• [Set problem] Starting at the line that has "The Blender Python" and stopping after the line that has "box_obj('backsplash', (-1.2705, -0.180, YB", reproduce the listing below exactly; omit everything else.

-- Begin --

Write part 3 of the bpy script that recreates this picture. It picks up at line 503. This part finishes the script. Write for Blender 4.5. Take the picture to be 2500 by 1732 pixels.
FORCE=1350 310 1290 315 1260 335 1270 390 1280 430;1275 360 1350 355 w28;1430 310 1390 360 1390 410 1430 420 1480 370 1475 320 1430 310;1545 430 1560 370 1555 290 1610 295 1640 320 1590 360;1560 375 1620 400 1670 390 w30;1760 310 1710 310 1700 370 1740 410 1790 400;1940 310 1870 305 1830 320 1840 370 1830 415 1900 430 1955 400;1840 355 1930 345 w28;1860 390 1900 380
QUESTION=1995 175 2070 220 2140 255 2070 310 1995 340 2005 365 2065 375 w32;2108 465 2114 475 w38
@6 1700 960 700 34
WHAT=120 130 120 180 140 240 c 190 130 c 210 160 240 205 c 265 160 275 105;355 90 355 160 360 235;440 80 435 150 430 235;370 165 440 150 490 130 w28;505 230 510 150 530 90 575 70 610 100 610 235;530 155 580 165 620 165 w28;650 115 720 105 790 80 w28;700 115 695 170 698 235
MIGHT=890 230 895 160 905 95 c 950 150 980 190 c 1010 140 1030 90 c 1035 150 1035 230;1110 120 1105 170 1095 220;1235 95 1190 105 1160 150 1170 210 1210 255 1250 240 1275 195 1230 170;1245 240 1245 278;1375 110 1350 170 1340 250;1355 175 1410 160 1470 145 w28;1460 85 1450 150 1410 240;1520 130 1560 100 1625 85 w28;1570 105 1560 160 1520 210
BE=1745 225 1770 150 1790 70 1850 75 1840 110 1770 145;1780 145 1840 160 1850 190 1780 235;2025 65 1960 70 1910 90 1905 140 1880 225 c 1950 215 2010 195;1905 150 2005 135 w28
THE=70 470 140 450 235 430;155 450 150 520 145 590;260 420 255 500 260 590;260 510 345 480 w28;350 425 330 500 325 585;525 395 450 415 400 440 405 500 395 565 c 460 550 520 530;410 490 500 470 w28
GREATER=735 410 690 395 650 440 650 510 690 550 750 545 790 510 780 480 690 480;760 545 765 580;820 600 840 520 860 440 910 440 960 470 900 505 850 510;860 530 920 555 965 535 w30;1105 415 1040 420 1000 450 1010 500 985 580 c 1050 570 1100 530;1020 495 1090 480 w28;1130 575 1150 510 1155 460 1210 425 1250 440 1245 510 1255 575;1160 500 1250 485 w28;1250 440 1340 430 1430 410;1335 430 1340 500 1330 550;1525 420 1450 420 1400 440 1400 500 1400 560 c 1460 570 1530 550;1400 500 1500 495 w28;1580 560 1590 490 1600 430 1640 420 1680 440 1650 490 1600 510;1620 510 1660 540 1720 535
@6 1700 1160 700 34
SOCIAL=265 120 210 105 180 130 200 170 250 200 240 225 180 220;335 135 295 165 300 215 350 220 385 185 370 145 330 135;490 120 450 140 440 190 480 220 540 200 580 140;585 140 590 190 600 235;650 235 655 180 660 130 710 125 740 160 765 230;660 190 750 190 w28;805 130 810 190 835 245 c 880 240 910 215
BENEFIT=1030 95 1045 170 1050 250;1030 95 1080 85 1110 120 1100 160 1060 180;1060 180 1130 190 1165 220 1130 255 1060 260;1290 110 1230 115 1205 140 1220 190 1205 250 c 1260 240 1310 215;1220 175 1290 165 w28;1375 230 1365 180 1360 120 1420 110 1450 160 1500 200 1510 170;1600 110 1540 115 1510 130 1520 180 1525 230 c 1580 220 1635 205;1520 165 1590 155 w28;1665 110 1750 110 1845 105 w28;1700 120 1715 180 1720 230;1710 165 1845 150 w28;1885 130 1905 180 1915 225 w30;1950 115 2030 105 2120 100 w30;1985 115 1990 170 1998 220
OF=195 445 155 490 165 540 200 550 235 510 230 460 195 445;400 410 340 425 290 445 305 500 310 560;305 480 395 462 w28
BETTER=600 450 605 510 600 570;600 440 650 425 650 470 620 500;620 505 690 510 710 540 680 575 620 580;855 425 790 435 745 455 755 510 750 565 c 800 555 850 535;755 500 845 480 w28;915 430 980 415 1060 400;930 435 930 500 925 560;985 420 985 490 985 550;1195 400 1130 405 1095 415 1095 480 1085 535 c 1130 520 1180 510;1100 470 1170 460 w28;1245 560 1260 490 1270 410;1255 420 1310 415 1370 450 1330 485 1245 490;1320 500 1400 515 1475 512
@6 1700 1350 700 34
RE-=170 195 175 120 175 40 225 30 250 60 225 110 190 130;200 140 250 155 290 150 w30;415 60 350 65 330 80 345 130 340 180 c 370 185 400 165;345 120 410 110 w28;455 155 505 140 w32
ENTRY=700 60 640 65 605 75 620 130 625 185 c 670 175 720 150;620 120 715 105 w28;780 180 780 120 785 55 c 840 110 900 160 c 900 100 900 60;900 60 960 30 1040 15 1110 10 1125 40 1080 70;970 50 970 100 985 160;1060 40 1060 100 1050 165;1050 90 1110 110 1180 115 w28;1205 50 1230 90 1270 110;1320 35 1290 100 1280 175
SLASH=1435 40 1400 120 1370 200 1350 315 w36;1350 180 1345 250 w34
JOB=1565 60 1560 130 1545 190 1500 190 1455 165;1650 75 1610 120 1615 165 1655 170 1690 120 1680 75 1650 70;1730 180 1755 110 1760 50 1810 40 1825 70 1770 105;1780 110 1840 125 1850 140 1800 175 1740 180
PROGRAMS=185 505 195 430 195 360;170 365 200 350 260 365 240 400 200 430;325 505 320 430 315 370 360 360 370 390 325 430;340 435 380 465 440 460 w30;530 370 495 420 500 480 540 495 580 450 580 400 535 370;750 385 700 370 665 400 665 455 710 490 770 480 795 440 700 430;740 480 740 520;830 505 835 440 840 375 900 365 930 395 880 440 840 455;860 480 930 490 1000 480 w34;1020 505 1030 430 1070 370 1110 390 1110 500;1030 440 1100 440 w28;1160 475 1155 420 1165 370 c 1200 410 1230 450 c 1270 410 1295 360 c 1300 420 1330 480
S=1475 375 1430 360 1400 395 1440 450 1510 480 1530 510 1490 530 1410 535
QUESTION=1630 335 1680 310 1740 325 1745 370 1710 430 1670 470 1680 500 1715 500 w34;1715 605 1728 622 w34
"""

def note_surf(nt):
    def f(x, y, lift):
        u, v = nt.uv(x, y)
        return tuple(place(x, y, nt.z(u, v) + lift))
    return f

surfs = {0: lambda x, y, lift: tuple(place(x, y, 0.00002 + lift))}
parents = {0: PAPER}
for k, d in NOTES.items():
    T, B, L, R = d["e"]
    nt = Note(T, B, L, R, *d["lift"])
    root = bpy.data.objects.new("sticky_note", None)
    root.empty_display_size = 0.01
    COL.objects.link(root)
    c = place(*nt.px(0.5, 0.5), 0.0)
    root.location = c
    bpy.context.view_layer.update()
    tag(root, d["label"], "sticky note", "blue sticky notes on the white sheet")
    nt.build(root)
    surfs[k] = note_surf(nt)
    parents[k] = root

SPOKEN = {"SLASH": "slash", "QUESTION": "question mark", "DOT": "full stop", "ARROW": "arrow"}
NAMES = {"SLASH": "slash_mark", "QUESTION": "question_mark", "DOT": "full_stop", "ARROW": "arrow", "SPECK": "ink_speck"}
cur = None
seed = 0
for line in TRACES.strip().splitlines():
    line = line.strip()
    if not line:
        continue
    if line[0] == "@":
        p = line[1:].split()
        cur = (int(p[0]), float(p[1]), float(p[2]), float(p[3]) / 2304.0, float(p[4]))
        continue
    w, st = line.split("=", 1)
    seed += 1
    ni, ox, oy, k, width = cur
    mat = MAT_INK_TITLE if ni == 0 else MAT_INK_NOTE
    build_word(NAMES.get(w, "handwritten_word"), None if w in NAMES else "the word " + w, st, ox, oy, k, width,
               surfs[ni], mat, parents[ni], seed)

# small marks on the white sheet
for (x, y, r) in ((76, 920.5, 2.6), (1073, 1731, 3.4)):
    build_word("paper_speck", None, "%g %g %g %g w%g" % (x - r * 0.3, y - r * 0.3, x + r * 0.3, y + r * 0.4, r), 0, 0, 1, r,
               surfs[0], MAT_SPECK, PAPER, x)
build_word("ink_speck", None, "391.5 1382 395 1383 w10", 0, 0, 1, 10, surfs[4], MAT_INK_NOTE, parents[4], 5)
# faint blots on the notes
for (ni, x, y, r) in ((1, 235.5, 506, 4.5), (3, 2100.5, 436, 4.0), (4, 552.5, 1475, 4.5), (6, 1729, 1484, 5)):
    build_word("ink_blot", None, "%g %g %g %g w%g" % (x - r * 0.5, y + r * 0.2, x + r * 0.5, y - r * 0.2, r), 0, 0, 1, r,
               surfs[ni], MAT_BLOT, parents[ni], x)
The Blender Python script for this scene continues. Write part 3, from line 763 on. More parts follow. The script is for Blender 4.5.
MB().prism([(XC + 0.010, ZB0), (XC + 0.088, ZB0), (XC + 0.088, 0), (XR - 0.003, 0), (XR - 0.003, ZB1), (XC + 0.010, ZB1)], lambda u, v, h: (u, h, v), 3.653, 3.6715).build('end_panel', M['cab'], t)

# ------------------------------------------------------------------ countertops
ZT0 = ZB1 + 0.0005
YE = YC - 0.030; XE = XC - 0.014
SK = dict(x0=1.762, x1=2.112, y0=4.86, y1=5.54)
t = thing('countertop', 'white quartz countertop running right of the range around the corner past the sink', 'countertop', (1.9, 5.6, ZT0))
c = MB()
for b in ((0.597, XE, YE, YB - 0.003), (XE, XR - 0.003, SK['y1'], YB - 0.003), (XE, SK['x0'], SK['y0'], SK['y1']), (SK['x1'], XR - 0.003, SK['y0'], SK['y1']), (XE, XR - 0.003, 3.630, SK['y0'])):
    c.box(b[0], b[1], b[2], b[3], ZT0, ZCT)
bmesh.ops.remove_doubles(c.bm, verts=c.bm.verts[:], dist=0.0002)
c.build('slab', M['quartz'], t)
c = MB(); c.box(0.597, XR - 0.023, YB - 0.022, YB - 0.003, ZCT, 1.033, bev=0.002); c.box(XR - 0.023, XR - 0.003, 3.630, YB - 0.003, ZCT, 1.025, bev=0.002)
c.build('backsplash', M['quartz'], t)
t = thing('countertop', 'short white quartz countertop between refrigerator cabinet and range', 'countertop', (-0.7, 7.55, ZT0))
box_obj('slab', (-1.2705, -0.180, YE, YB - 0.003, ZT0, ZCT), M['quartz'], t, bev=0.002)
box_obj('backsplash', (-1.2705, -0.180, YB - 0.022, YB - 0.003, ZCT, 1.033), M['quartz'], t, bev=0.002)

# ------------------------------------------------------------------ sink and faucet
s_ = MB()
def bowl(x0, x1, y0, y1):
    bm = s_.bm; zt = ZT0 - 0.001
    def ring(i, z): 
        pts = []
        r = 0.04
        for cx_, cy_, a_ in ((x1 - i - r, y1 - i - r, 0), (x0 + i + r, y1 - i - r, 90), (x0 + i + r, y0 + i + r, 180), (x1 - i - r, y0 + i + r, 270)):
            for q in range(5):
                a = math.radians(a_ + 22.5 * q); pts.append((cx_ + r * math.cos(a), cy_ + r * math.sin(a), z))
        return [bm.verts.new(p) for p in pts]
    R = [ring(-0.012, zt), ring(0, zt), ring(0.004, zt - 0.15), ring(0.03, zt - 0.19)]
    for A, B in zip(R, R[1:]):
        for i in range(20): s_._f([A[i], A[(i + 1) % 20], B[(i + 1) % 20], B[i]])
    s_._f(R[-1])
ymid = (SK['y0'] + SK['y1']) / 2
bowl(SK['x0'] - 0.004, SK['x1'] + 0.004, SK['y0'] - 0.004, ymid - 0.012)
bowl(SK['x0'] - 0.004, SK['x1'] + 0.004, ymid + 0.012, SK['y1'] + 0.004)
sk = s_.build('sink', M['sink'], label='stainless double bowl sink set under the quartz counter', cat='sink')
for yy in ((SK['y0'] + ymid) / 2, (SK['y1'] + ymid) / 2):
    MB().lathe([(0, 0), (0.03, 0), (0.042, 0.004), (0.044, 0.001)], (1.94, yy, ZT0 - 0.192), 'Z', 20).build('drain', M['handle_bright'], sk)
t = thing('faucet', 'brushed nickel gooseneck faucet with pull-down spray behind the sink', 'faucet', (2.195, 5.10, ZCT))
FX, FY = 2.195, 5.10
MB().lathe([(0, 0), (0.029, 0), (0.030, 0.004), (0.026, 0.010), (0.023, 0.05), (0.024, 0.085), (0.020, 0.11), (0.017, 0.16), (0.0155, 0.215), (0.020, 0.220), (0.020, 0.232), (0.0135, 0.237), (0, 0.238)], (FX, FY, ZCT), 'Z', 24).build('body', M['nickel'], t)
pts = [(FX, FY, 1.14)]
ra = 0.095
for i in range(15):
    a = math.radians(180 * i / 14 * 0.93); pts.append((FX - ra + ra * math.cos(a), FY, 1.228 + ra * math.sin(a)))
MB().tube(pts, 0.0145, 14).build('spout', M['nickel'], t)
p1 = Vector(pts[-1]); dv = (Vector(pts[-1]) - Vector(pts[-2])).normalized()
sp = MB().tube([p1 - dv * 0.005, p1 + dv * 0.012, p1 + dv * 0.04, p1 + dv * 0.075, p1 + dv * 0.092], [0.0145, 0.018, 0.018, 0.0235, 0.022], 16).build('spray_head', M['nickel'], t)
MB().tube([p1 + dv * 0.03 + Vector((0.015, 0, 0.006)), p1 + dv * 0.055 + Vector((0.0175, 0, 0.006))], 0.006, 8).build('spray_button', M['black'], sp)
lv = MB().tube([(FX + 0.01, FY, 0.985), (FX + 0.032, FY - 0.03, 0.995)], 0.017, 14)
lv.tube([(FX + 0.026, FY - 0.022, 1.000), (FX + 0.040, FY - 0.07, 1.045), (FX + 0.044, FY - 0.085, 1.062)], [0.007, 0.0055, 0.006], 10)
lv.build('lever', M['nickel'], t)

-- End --

• [Response to the task]
The Blender Python script for this scene continues. Write part 3, from line 763 on. More parts follow. The script is for Blender 4.5.
MB().prism([(XC + 0.010, ZB0), (XC + 0.088, ZB0), (XC + 0.088, 0), (XR - 0.003, 0), (XR - 0.003, ZB1), (XC + 0.010, ZB1)], lambda u, v, h: (u, h, v), 3.653, 3.6715).build('end_panel', M['cab'], t)

# ------------------------------------------------------------------ countertops
ZT0 = ZB1 + 0.0005
YE = YC - 0.030; XE = XC - 0.014
SK = dict(x0=1.762, x1=2.112, y0=4.86, y1=5.54)
t = thing('countertop', 'white quartz countertop running right of the range around the corner past the sink', 'countertop', (1.9, 5.6, ZT0))
c = MB()
for b in ((0.597, XE, YE, YB - 0.003), (XE, XR - 0.003, SK['y1'], YB - 0.003), (XE, SK['x0'], SK['y0'], SK['y1']), (SK['x1'], XR - 0.003, SK['y0'], SK['y1']), (XE, XR - 0.003, 3.630, SK['y0'])):
    c.box(b[0], b[1], b[2], b[3], ZT0, ZCT)
bmesh.ops.remove_doubles(c.bm, verts=c.bm.verts[:], dist=0.0002)
c.build('slab', M['quartz'], t)
c = MB(); c.box(0.597, XR - 0.023, YB - 0.022, YB - 0.003, ZCT, 1.033, bev=0.002); c.box(XR - 0.023, XR - 0.003, 3.630, YB - 0.003, ZCT, 1.025, bev=0.002)
c.build('backsplash', M['quartz'], t)
t = thing('countertop', 'short white quartz countertop between refrigerator cabinet and range', 'countertop', (-0.7, 7.55, ZT0))
box_obj('slab', (-1.2705, -0.180, YE, YB - 0.003, ZT0, ZCT), M['quartz'], t, bev=0.002)
box_obj('backsplash', (-1.2705, -0.180, YB - 0.022, YB - 0.003, ZCT, 1.033), M['quartz'], t, bev=0.002)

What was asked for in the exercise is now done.